For his own race, SCORE workers had transformed a seldom-used dirt track at Las Vegas Motor Speedway into a venue for desert racers.

Herbst tried different gimmicks to draw crowds, including prizes for ticket buyers. A year’s worth of free gasoline, free car washes, free oil changes, an eight-day Mexican cruise for two. The grand prize: a new truck.

“It’s neat to be able to show the people of Las Vegas what desert racing is all about,” he said at the time. “We’re desert people.”

SCORE CEO Roger Norman said in a statement Tuesday that Herbst was a pioneer of desert racing.
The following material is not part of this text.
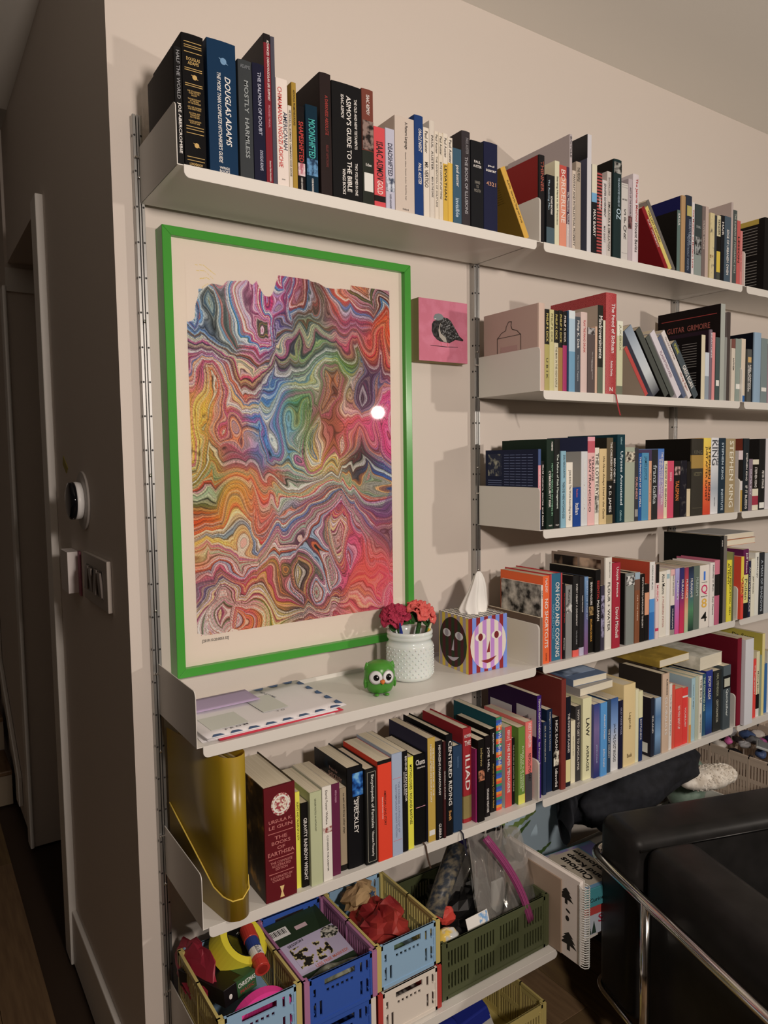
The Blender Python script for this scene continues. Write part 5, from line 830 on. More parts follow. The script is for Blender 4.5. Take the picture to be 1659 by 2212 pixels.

“His impact as a philanthropist, as a businessman and as a sportsman will leave an indelible mark on Southern Nevada and all of desert racing,” Norman said. “But most of all, his lasting legacy will be the eternal mark he has left as a husband, father and grandfather as the family patriarch of the Herbst family.”

Community-minded

Herbst and his wife have been spotted at events for everything from Bishop Gorman High School to juvenile diabetes research. He had served on the board of Sierra Pacific Power, now part of NV Energy.

Herbst, known for his patriotism, had nearly 85 flags as of July 2017 on the front of Herbst gas station locations throughout the Southwest.

“He wanted those flags to be seen,” Terrible Herbst maintenance director Tom Pedro told the Review-Journal. “Not because it was his property, but because he was proud to be an American.”

In 1999, Jerry Herbst’s sons credited him as a role model.

“Our dad taught us everything we know about racing and business,” his eldest son, Ed, told the Review-Journal in 1999. “He’s been there for all of us from the start.”

The company’s flags were lowered to half-staff at all locations Wednesday, including in Pahrump. Plans for a memorial service will be announced later.